On August 29, 2021, the Taliban’s Higher Education Minister, Abdul Baqi Haqqani, announced that classes at government and private universities would be divided by gender.
The Taliban took over as de facto state authorities in Afghanistan on August 15, as US and other coalition members withdrew their military forces. During the Taliban’s previous rule of the country, from 1996 to 2001, women and girls were prohibited from most formal education and were subjected to other forms of gender-based discrimination. Since the Taliban’s ouster in 2001, significant gains were made with respect for women’s rights, including access to education.
On August 28, Haqqani was named as the country’s higher education minister, establishing the Taliban’s authority over Afghanistan’s higher education system. The following day, Haqqani announced that, in order to maintain a “safe learning environment” in line with Islamic values, all university classes would be divided according to gender. The order includes prohibiting males from instructing female students.

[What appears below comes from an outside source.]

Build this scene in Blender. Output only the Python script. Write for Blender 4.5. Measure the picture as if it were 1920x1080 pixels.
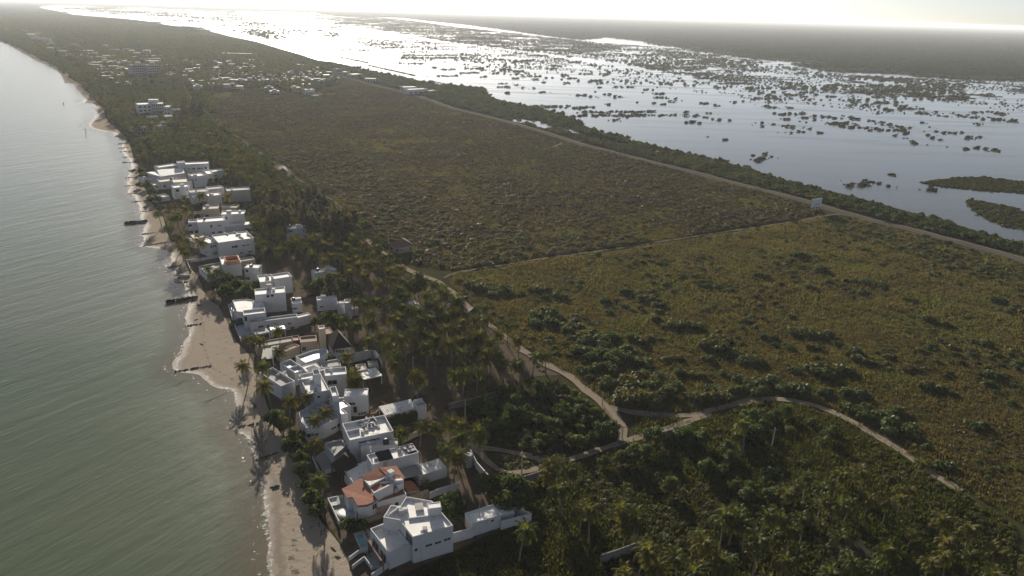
import bpy, math, random
import numpy as np
from mathutils import Matrix, Vector
from mathutils.geometry import tessellate_polygon
random.seed(7); rng = np.random.default_rng(7)
SC = bpy.context.scene; COL = SC.collection
for o in list(SC.objects): bpy.data.objects.remove(o)

# ---------------------------------------------------------------- camera
FOC, PITCH, ROLL, HC = 1350.0, math.radians(21.09), math.radians(1.78), 100.0
_f = np.array([0, math.cos(PITCH), -math.sin(PITCH)]); _u0 = np.array([0, math.sin(PITCH), math.cos(PITCH)]); _r0 = np.array([1.0, 0, 0])
_r = math.cos(ROLL)*_r0 + math.sin(ROLL)*_u0; _u = -math.sin(ROLL)*_r0 + math.cos(ROLL)*_u0
cam = bpy.data.cameras.new('camera'); cam.sensor_width = 36; cam.lens = FOC/1920*36; cam.clip_start = 1; cam.clip_end = 90000
co = bpy.data.objects.new('camera', cam); COL.objects.link(co)
co.matrix_world = Matrix(((_r[0], _u[0], -_f[0], 0), (_r[1], _u[1], -_f[1], 0), (_r[2], _u[2], -_f[2], HC), (0, 0, 0, 1)))
SC.camera = co

# ---------------------------------------------------------------- sky, sun, exposure
SUN_AZ, SUN_EL = math.radians(-15.5), math.radians(15.5)
w = bpy.data.worlds.new('World'); SC.world = w; w.use_nodes = True
nt = w.node_tree; bg = nt.nodes['Background']
sky = nt.nodes.new('ShaderNodeTexSky'); sky.sky_type = 'NISHITA'; sky.sun_disc = False
sky.sun_elevation = SUN_EL; sky.sun_rotation = SUN_AZ; sky.altitude = 50; sky.air_density = 0.55; sky.dust_density = 0.4; sky.ozone_density = 1.0
hs = nt.nodes.new('ShaderNodeHueSaturation'); hs.inputs['Saturation'].default_value = .52; nt.links.new(sky.outputs[0], hs.inputs['Color']); nt.links.new(hs.outputs[0], bg.inputs[0]); bg.inputs[1].default_value = 0.053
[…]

While the order does not officially prohibit women from accessing higher education, experts on the region and representatives from Afghanistan’s private universities have told reporters that, with few female instructors in higher education and males unable to instruct female students, a large number of women will be left out of higher education opportunities.
Scholars at Risk is concerned about the large-scale deprivation of access to higher education on the basis of gender. Authorities have a responsibility to respect and promote access to education regardless of gender, and to respect institutional autonomy in higher education. Mandates that disrupt or effectively deprive large segments of a population of access to higher education undermine academic freedom, institutional autonomy, and democratic society generally.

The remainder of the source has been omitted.